78 Cal. 345 | Cal. | 1889
The defendant was convicted of the crime of forgery, anA has appealed from the judgment rendered, and from an order denying his motion for a new trial.
After the cause had reached this court upon appeal, the defendant filed a petition, under section 1174 of the Penal Code, to have certain bills of exception settled, which he claimed had been refused to be allowed by the judge of the court below.
Passing the question as to whether the proceedings instituted by the defendant, as to proper notice to the parties concerned, are in accordance with the rules usual in the appellate court as to such a matter, it is evident that the defendant has not shown such a refusal on the part of the judge below to settle and allow the bills as brings the matter within the section of the Penal Code, supra. His petition should therefore be denied.

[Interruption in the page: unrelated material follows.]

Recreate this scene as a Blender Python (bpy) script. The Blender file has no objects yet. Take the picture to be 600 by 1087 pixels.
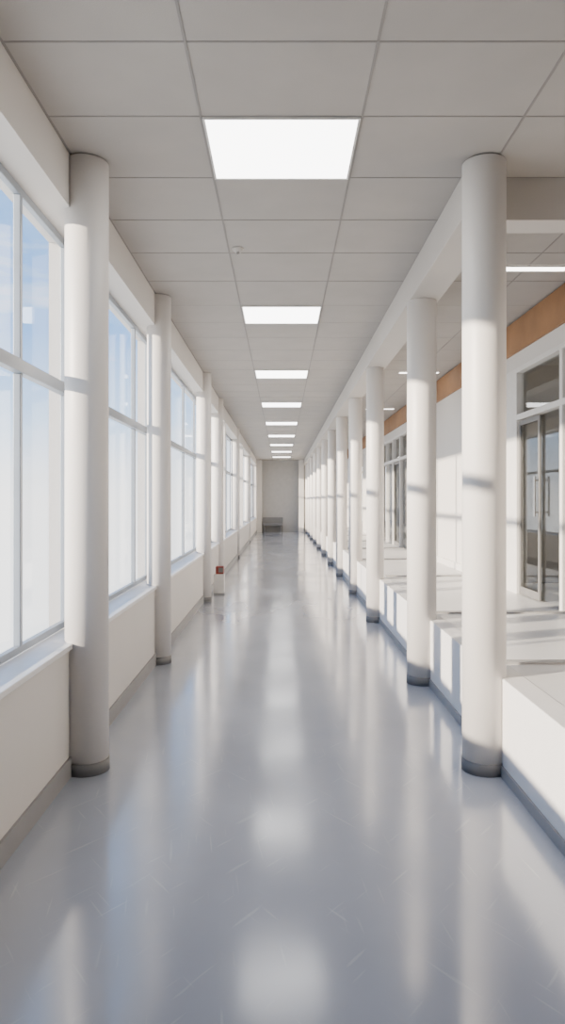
import bpy, bmesh, math
from mathutils import Vector
C = bpy.context.scene.collection
H = 1.56; CZ = 3.52; F = 750.0; VX, VY = 299.0, 531.0
LW = -1.2; GX = -1.40; SILL = .72; HEAD = 3.22
CURB = 1.25; PZ = .55; RW = 2.56; END = 34.8; BACK = -3.0

# ---------------------------------------------------------------- materials
def nt(name):
    m = bpy.data.materials.new(name); m.use_nodes = True
    t = m.node_tree; b = t.nodes['Principled BSDF']
    return m, t, b
def plain(name, col, rough=.6, metal=0, var=.04, scale=6, bump=0, bscale=60):
    m, t, b = nt(name)
    tc = t.nodes.new('ShaderNodeTexCoord'); n = t.nodes.new('ShaderNodeTexNoise')
    n.inputs['Scale'].default_value = scale; n.inputs['Detail'].default_value = 4
    t.links.new(tc.outputs['Object'], n.inputs['Vector'])
    r = t.nodes.new('ShaderNodeValToRGB'); r.color_ramp.elements[0].position = .3; r.color_ramp.elements[1].position = .7
    r.color_ramp.elements[0].color = [c*(1-var) for c in col]+[1]; r.color_ramp.elements[1].color = [min(1, c*(1+var)) for c in col]+[1]
    t.links.new(n.outputs['Fac'], r.inputs['Fac']); t.links.new(r.outputs['Color'], b.inputs['Base Color'])
    b.inputs['Roughness'].default_value = rough; b.inputs['Metallic'].default_value = metal
    if bump:
        n2 = t.nodes.new('ShaderNodeTexNoise'); n2.inputs['Scale'].default_value = bscale
        t.links.new(tc.outputs['Object'], n2.inputs['Vector'])
        bp = t.nodes.new('ShaderNodeBump'); bp.inputs['Strength'].default_value = bump; bp.inputs['Distance'].default_value = .01
        t.links.new(n2.outputs['Fac'], bp.inputs['Height']); t.links.new(bp.outputs['Normal'], b.inputs['Normal'])
    return m
def emis(name, col, s):
    m, t, b = nt(name)
    b.inputs['Base Color'].default_value = (*col, 1); b.inputs['Emission Color'].default_value = (*col, 1); b.inputs['Emission Strength'].default_value = s
    return m
M = {}
M['wall'] = plain('wall_paint', (.66, .63, .595), .6, var=.02, scale=1.5, bump=.04)
M['column'] = plain('column_paint', (.71, .68, .65), .45, var=.015, scale=2)
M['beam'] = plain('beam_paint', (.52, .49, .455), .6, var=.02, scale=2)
M['tile'] = plain('ceiling_tile', (.40, .377, .35), .85, var=.04, scale=3, bump=.15, bscale=220)
M['grid'] = plain('grid_metal', (.27, .255, .24), .7)
M['base'] = plain('baseboard_vinyl', (.28, .275, .275), .5)
M['collar'] = plain('collar_vinyl', (.17, .168, .17), .55)
M['alu'] = plain('window_aluminium', (.32, .36, .41), .4, .1)
M['sill'] = plain('sill_board', (.72, .72, .72), .35)
M['white'] = plain('white_frame', (.70, .68, .65), .4)
M['dark'] = plain('dark_frame', (.16, .155, .15), .4)
M['strip'] = plain('joint_strip', (.36, .35, .34), .5)
M['orange'] = plain('orange_wood_band', (.29, .145, .06), .6, var=.15, scale=3)
M['plat'] = plain('platform_floor', (.68, .67, .66), .35, var=.03, scale=2)
M['curb'] = plain('curb_paint', (.74, .725, .71), .5, var=.02)
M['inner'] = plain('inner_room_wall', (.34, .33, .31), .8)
M['end'] = plain('end_wall_paint', (.44, .43, .41), .7)
M['bench'] = plain('grey_bench', (.20, .20, .20), .6)
M['red'] = plain('red_enamel', (.22, .035, .025), .4)
M['chrome'] = plain('chrome', (.6, .6, .6), .25, .9)
M['light'] = emis('light_diffuser', (1, .985, .965), 8)
M['light2'] = emis('slot_diffuser', (1, .96, .90), 8)
# glass
m = bpy.data.materials.new('clear_glass'); m.use_nodes = True; t = m.node_tree; t.nodes.clear()
o = t.nodes.new('ShaderNodeOutputMaterial'); mx = t.nodes.new('ShaderNodeMixShader'); tr = t.nodes.new('ShaderNodeBsdfTransparent')
gl = t.nodes.new('ShaderNodeBsdfGlossy'); fr = t.nodes.new('ShaderNodeFresnel'); ml = t.nodes.new('ShaderNodeMath'); ml.operation = 'MULTIPLY'
ml.inputs[1].default_value = .25; gl.inputs['Roughness'].default_value = .02; fr.inputs['IOR'].default_value = 1.45
tr.inputs['Color'].default_value = (.97, .98, .985, 1)
t.links.new(fr.outputs[0], ml.inputs[0]); t.links.new(ml.outputs[0], mx.inputs[0]); t.links.new(tr.outputs[0], mx.inputs[1]); t.links.new(gl.outputs[0], mx.inputs[2]); t.links.new(mx.outputs[0], o.inputs[0])
M['glass'] = m
# polished floor
m, t, b = nt('polished_floor')
tc = t.nodes.new('ShaderNodeTexCoord')
n = t.nodes.new('ShaderNodeTexNoise'); n.inputs['Scale'].default_value = 1.3; n.inputs['Detail'].default_value = 3
t.links.new(tc.outputs['Object'], n.inputs['Vector'])
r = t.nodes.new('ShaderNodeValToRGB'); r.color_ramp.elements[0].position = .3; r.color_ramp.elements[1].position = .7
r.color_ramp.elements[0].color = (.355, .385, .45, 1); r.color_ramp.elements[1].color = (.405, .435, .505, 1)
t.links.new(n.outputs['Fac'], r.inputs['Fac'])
prev = r.outputs['Color']
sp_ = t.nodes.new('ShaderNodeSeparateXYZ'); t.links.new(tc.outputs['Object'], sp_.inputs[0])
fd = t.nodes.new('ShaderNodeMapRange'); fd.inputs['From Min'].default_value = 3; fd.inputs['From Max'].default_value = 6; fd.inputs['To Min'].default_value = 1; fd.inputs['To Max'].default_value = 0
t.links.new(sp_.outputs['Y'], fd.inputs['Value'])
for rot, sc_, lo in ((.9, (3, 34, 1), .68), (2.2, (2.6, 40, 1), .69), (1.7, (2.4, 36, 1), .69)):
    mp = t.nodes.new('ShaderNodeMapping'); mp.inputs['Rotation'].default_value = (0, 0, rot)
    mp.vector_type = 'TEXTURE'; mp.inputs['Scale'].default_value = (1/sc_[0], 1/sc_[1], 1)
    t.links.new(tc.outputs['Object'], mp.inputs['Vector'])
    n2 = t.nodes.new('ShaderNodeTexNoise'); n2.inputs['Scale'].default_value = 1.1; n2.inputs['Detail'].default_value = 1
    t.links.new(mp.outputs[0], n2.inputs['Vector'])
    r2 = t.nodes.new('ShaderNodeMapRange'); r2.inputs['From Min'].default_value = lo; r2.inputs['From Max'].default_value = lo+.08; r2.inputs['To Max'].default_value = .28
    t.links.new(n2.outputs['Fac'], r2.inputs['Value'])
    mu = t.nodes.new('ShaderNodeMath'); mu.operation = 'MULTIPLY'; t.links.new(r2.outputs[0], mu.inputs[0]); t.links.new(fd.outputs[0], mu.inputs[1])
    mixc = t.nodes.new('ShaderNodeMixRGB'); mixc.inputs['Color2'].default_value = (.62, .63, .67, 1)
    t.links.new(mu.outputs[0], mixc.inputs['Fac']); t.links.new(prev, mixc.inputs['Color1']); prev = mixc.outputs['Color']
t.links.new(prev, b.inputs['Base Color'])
mp = t.nodes.new('ShaderNodeMapping'); mp.inputs['Scale'].default_value = (1.6, .55, 1); t.links.new(tc.outputs['Object'], mp.inputs['Vector'])
n3 = t.nodes.new('ShaderNodeTexNoise'); n3.inputs['Scale'].default_value = 1.4; n3.inputs['Detail'].default_value = 1.5
t.links.new(mp.outputs[0], n3.inputs['Vector'])
mr = t.nodes.new('ShaderNodeMapRange'); mr.inputs['From Min'].default_value = .35; mr.inputs['From Max'].default_value = .65
mr.inputs['To Min'].default_value = .11; mr.inputs['To Max'].default_value = .20
t.links.new(n3.outputs['Fac'], mr.inputs['Value']); t.links.new(mr.outputs[0], b.inputs['Roughness'])
b.inputs['Coat Weight'].default_value = .6
t.links.new(mr.outputs[0], b.inputs['Coat Roughness'])
b.inputs['IOR'].default_value = 1.65
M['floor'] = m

# ---------------------------------------------------------------- mesh helpers
def box(bm, x0, x1, y0, y1, z0, z1):
    v = [bm.verts.new(p) for p in ((x0,y0,z0),(x1,y0,z0),(x1,y1,z0),(x0,y1,z0),(x0,y0,z1),(x1,y0,z1),(x1,y1,z1),(x0,y1,z1))]
    for f in ((3,2,1,0),(4,5,6,7),(0,1,5,4),(1,2,6,5),(2,3,7,6),(3,0,4,7)): bm.faces.new([v[i] for i in f])
def lathe(bm, prof, cx=0, cy=0, n=48):
    rings = []
    for r_, z in prof:
        rings.append([bm.verts.new((cx+r_*math.cos(2*math.pi*i/n), cy+r_*math.sin(2*math.pi*i/n), z)) for i in range(n)])
    for a, c in zip(rings, rings[1:]):
        for i in range(n): bm.faces.new((a[i], a[(i+1) % n], c[(i+1) % n], c[i]))
    bm.faces.new(list(reversed(rings[0]))); bm.faces.new(rings[-1])
def obj(name, bm, mat, parent=None, smooth=False, bevel=0, loc=None):
    me = bpy.data.meshes.new(name); bm.normal_update(); bm.to_mesh(me); bm.free()
    ob = bpy.data.objects.new(name, me); C.objects.link(ob); me.materials.append(M[mat])
    if parent: ob.parent = parent
    if loc: ob.location = loc
    if smooth:
        for p in me.polygons: p.use_smooth = len(p.vertices) == 4 and abs(p.normal.z) < .5
    if bevel:
        md = ob.modifiers.new('bevel', 'BEVEL'); md.width = bevel; md.segments = 2; md.limit_method = 'ANGLE'
    return ob
def boxes(name, lst, mat, parent=None, bevel=0):
    bm = bmesh.new()
    for b_ in lst: box(bm, *b_)
    return obj(name, bm, mat, parent, bevel=bevel)
def struct(o): o['kind'] = 'structure'; return o
def empty(name, loc=(0,0,0)):
    e = bpy.data.objects.new(name, None); C.objects.link(e); e.location = loc; e.empty_display_size = .1; return e
def tag(o, label, cat, group=None):
    o['label'] = label; o['category'] = cat
    if group: o['group'] = group
    return o
def copy_tree(o, parent=None):
    c = o.copy(); C.objects.link(c)
    if parent: c.parent = parent
    for ch in list(o.children): copy_tree(ch, c)
    return c
ORD = ['nearest','second','third','fourth','fifth','sixth','seventh','eighth','ninth','tenth','eleventh','twelfth','thirteenth','fourteenth','fifteenth']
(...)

Conceding, without deciding, that the special plea to the jurisdiction of the court can be considered now, as also the action of that tribunal in overruling and in refusing to hear evidence to establish it, it appears to us that the court was not in error.
The facts set up in the plea, and the evidence offered, are to the effect that the defendant was living in Japan, as he was entitled to do, as a citizen of the United States, under a treaty existing between these two governments, when “without any charges having been entered against him, or any legal examination had as is provided by the laws of Japan or the laws of the United States, he was by force of arms, and against his will, brought thence into the city and county of San Francisco, in this state, where he has since been by force of arms detained, and so continues to be.”
It is then charged that the governor of California, with knowledge of such refusal, and acting as such governor, made a formal request on the Japanese government for the delivery up of the defendant to a police officer of the city and county of San Francisco, that solely in compliance with that request the-defendant was against his will forcibly delivered to the police officer, and was brought by him to said city and county.
The defendant protested against all these acts, con-, tending that as a citizen of the United States he had a right to reside where he then was under its treaty with Japan. He also objected because, as he alleged, the governor of California, in his action, had violated the constitution of the United States in making the request which he did of the Japanese government.
The governor of California could not make any treaty with Japan, and seems merely to have made a request that a party charged with a criminal offense, of which the courts of the state had jurisdiction, might be delivered to a police officer of San Francisco, and returned, to be tried for his alleged crime, to the state whose laws he was asserted to have violated.
If, as the defendant claims, the governor had no legal
“The jurisdiction of the court in which the individual is found is not impaired by the manner in which the accused is brought before it.” (Mahon v. Justice, 127 U. S. 708, and cases cited.)
“It would indeed be a strange conclusion if a party charged with a criminal offense could be excused from answering the government whose laws he had violated, because other parties had done violence to him, and also committed an offense against the laws of another state.” (Mahon v. Justice, 127 U. S. 712; Ex parte Ah Men, 77 Cal. 198.)
The governor of the state cannot oust the courts of the commonwealth of their right to try an individual charged with an offense over which they have jurisdiction, because of the fact that he has been instrumental in having the defendant there, by violation of his personal rights. It will not do to say that a fugitive from justice can escape the punishment for his crime because the governor of a state may have violated some law.
The argument of the defendant, to the effect that the state is bound in law and good morals to have this defendant released, and that her courts should so hold, strikes us as being without force. The governor, evidently actuated by the motive that one charged with a high crime should have meted out to him just punishment, may have taken steps to bring him before the bar of a court of justice having jurisdiction of his offense which are not warranted by law, but that is a matter personal to the governor, with which neither the commonwealth nor the courts have any concern.
This is not the case of a defendant who has been extradited for an offense under a treaty existing between the United States government and some foreign power, where it is attempted to try him for some other offense for which he has not been extradited.
The affidavits of the jurors which were procured to be taken by the defendant for use on his motion to obtain a new trial are not entitled to any consideration, as they went to the impeachment of their verdict. (People v. Gray, 61 Cal. 183; 44 Am. Rep. 549.)
On the whole case, presented as it has been upon both’ sides fully and ably, we perceive no prejudicial error, and advise that the judgment and order be affirmed.
Belcher, C. C., and IIayne, C., concurred.
—For the reasons given in the foregoing opinion, the judgment and order are affirmed.